**Given records:**
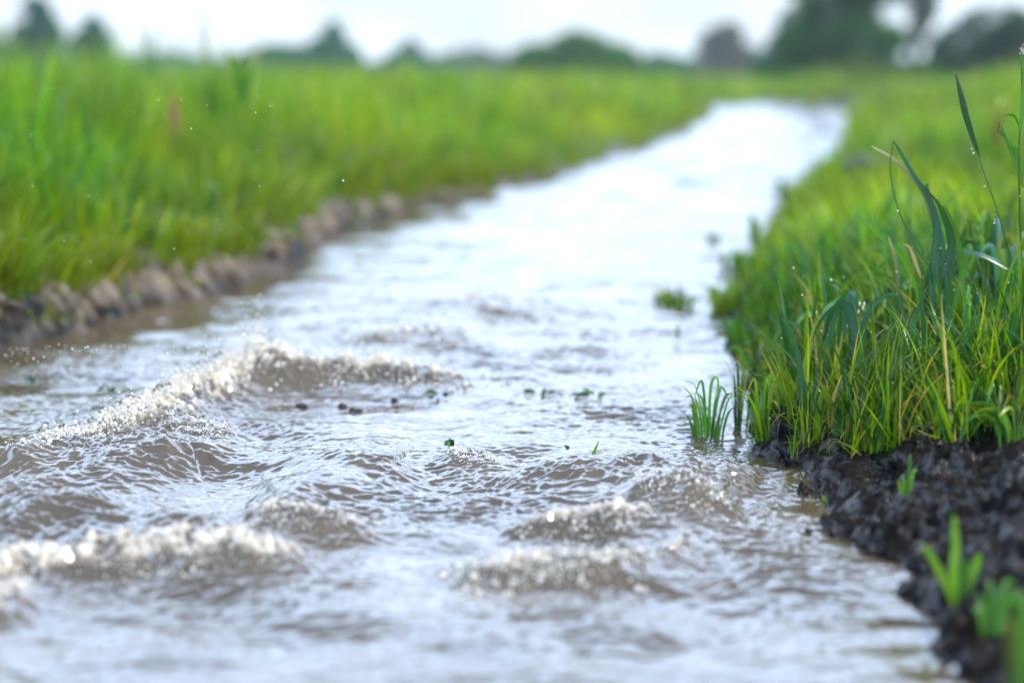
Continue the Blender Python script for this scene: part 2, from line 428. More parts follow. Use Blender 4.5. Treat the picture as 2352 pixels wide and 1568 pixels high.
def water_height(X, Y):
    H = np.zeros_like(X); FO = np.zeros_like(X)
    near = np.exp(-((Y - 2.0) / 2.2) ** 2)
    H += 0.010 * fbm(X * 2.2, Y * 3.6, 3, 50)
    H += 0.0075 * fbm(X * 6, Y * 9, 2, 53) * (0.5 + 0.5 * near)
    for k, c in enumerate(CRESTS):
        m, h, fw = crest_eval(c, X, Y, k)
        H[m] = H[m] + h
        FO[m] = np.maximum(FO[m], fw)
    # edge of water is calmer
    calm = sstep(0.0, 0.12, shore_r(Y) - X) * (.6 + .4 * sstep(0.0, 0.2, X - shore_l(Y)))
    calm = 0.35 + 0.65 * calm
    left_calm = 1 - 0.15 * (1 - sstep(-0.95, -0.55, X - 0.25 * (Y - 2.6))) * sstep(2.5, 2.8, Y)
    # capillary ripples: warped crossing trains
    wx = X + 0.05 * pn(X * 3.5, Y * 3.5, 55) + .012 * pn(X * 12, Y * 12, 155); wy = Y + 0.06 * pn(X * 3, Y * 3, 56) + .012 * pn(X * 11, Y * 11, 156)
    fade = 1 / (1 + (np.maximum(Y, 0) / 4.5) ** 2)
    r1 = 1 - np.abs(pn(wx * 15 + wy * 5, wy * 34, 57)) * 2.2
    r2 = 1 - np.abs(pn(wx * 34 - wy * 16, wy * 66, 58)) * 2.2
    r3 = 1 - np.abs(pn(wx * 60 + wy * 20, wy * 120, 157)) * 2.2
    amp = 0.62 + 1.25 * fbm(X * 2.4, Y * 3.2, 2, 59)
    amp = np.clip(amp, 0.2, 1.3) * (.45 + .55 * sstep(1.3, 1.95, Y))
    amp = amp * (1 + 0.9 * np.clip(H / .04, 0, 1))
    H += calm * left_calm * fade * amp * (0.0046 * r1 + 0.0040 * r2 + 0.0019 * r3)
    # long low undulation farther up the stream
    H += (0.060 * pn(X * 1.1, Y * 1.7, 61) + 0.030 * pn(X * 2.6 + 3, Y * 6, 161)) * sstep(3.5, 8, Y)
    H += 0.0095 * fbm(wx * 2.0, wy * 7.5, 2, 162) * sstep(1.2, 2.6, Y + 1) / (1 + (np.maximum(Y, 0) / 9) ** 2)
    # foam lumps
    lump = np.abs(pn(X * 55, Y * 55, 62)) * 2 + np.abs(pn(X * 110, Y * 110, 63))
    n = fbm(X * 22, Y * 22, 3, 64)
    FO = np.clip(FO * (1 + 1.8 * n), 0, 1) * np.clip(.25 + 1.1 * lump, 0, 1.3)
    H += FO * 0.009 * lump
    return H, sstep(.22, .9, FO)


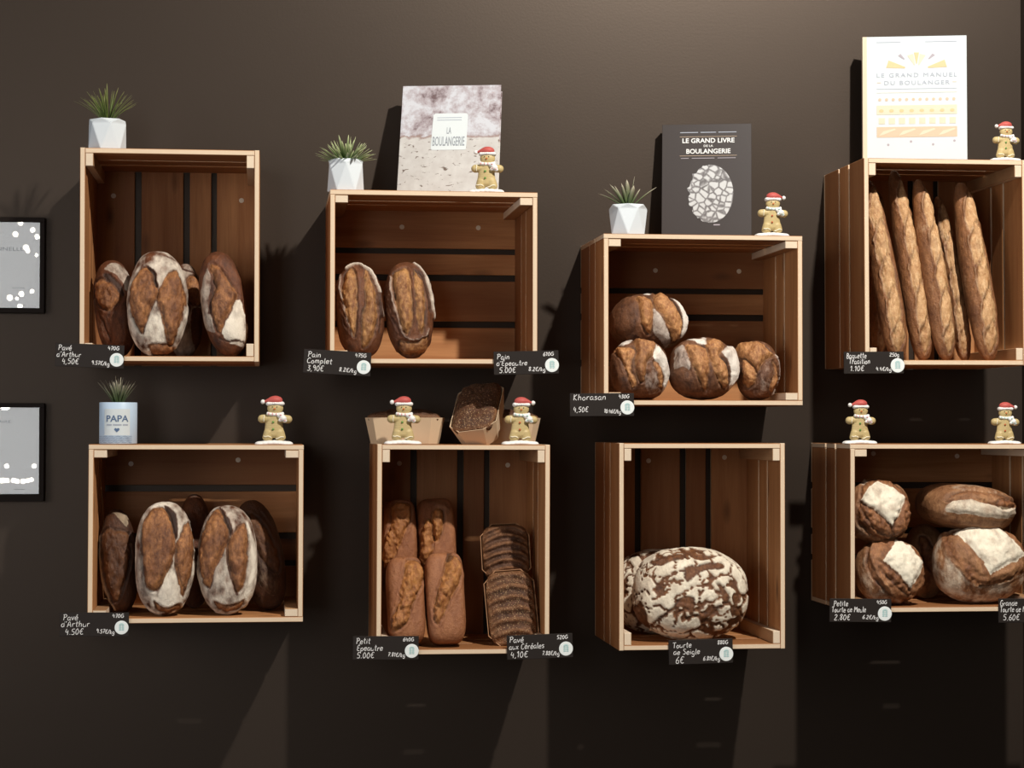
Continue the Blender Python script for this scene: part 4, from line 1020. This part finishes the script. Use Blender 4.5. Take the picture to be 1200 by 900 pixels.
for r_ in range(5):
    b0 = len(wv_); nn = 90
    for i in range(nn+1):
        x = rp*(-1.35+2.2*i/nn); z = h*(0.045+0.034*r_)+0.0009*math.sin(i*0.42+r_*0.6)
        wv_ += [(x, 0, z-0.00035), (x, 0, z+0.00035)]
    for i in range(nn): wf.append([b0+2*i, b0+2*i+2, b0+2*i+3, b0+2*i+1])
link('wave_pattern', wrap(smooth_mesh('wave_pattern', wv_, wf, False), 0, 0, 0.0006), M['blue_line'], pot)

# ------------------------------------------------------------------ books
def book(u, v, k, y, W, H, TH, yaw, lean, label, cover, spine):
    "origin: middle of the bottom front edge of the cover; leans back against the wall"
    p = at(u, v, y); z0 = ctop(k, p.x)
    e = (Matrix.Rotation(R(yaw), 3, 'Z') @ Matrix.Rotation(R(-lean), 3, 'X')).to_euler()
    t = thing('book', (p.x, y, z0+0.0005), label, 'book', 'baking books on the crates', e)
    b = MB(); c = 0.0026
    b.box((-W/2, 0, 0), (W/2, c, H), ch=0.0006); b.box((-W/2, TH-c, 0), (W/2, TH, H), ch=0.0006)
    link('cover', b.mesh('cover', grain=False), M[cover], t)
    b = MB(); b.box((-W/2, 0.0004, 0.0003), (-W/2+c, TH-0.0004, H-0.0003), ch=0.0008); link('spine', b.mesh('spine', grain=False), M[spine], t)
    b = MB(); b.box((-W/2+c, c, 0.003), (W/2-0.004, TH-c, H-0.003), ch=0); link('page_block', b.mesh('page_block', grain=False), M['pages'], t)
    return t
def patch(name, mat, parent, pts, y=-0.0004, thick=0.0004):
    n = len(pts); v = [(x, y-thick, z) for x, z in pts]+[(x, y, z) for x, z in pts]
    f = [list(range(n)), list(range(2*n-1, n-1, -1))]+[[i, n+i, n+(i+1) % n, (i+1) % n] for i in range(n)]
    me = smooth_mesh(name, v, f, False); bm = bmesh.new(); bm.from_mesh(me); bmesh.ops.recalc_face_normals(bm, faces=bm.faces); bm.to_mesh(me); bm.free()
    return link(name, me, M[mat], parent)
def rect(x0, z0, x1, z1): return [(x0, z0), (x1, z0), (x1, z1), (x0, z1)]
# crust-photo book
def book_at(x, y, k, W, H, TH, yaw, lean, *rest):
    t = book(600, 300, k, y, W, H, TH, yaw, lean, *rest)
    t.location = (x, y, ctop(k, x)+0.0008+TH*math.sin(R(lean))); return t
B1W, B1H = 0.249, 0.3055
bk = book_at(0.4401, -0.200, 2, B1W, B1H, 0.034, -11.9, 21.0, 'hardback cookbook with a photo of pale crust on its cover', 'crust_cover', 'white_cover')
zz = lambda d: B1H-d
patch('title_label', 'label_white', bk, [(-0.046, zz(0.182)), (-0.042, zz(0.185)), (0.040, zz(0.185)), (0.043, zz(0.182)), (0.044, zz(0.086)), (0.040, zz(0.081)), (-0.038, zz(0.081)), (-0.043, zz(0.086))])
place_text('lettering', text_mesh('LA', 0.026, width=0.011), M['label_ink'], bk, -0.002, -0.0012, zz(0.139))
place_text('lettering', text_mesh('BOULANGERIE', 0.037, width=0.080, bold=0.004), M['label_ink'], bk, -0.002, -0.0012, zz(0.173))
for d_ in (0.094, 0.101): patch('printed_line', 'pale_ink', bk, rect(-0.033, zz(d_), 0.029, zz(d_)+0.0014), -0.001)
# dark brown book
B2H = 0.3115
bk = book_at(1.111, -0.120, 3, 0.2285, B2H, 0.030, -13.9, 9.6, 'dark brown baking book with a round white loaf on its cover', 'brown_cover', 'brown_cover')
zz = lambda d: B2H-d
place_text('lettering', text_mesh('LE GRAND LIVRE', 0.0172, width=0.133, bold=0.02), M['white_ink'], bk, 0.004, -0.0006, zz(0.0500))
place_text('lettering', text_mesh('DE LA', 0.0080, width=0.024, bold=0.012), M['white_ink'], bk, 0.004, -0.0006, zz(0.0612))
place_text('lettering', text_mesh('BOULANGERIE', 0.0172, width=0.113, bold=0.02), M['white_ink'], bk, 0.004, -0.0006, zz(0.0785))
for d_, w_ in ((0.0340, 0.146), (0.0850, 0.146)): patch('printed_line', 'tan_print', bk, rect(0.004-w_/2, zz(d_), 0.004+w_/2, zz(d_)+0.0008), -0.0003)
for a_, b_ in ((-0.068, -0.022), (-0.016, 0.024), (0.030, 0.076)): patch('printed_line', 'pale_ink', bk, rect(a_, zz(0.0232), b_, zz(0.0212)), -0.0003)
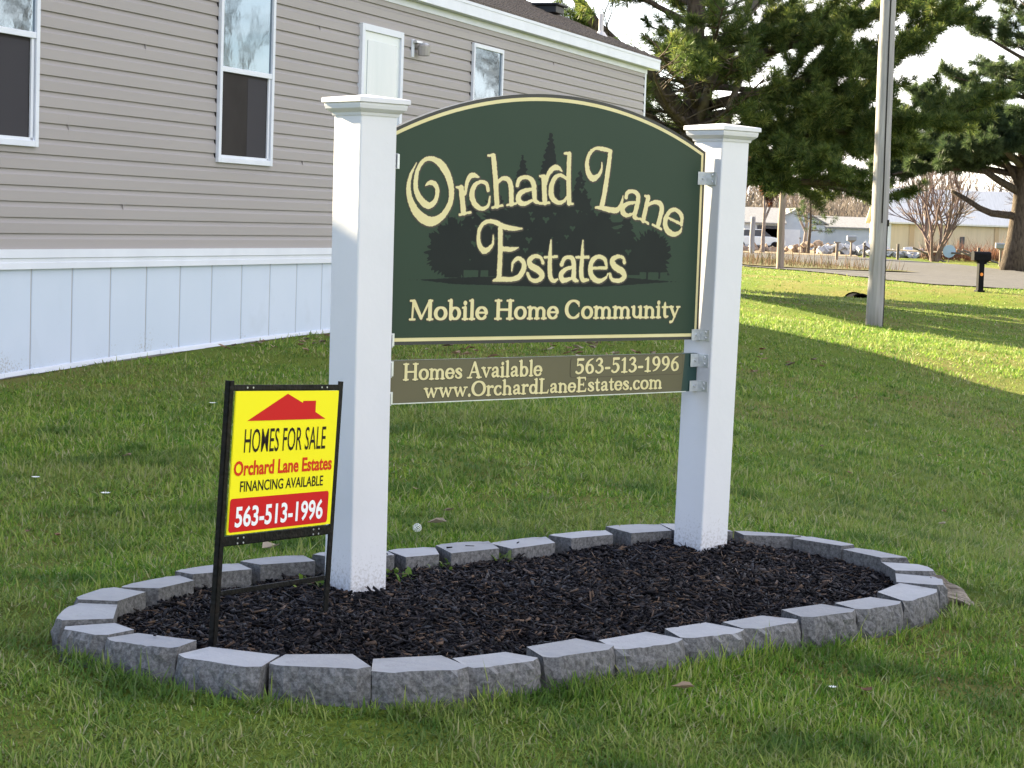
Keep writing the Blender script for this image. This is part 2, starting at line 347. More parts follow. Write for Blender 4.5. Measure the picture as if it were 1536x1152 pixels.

**What is asked:** How many lines in the listing contain "follow"? Answer with the number alone.

**Exercise answer:** 2